As Neil Armstrong said when he walked on the moon: “You have to see it to be it.” No, just kidding. Obviously he never said that.
rmstrong may have famously walked on the Moon for mankind, but it was Billie Jean King who spoke the above words when taking one “giant leap” for equality.
The tennis icon made the remark in response to Title IX, the US federal civil rights law that was passed as part of the Education Amendments of 1972, that prohibits sex-based discrimination in education facilities receiving federal money.
King famously beat Bobby Riggs in the 1973 ‘Battle of the Sexes’ tennis match in front of 30,000 screaming fans. She was carried into the Houston Astrodome on a throne surrounded by flamingo pink feathers; he was brought out on a rickshaw. It was more superbowl than regular tennis and proved a defining moment in women’s sport.
Since then, feminist vanguards and woke marketeers have made the phrase their own, using it to fight for equity on behalf of those who can’t tie their own shoelaces unless another woman does it first. Anyone watching the European Championships may have noticed an increase in female representation on panels of what was once a male domain. It’s fair enough, women make up half the population, so all being equal they should be represented equally. The only problem is women don’t like football.
Despite ads for feminine products during breaks, female presenters, girls clubs and US player Megan Rapinoe, the pied piper of aggressive guerilla feminism fighting for financial equality, most women’s response to any football game, is: “What match?”
I hear you shout; “How dare you? My niece plays for Home Farm. They cater for all ages equally now. Clubs are packed with young girls.”
Obviously I am speaking broadly. If I were to take a trip to Ireland’s feminist epicentre, Dublin 8 and ask the women of Repeal Country who won the match last night, many would say. “Oh is that on?”
But let’s blame the past. In 1921, the British FA banned women from playing on Football League grounds. “The game of football is quite unsuitable for females and ought not to be encouraged,” the explanation. Previously, women’s games were so popular, a St Helen’s game in 1920 had 53,000 inside Goodison Park with thousands outside.
It was an undoubtedly huge blow that the FA didn’t lift the ban until 1971. We’ve had 50 years to change things and we have. The World Cup in France in 2019 garnered huge attention from media, but passion was muted amongst women. In Germany, the male share of audience was bigger for the women’s than men’s, boasting 64pc to 58pc.
There are many claims about pay inequality and they may be well founded, but there are so many variables it’s not easy to get an exact picture.
Sponsorship attendances and advertising all generate revenues. Mass interest in the women’s game has yet to take off, but what about the state of play for men’s? Our recent performances haven’t helped.

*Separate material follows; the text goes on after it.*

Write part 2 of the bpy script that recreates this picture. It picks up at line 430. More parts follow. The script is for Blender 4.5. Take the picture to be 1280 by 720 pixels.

But might women be subject to what’s known as ‘spectator lek’. This phenomenon is robbed from the animal kingdom, where males are more likely to observe gatherings of other males (leks) displaying their fitness and plumage, while females merely visit to select mates, then leave. If you want to conduct a micro study into ‘spectator lek’, also known as aptly as ‘arena behaviour’, bring a football to the park and see who flocks to it.
Despite my obsession with football, I’m a bit of a cherrypicking lek flake. My life’s highlights include singing Live is Life, the anthem of the beer-drinking Austro-German footballing community, while raising my German flag into the summer sky, arms linked with mulleted people, but I won’t loose sleep over Ipswich vs Slough.
So after all that exhaustive talk of inequality, could it be that we are merely abiding by evolution, and not gender division foisted upon us by the policies of our patriarchal overloads?
Maybe it’s wiser to kick that one into the long grass.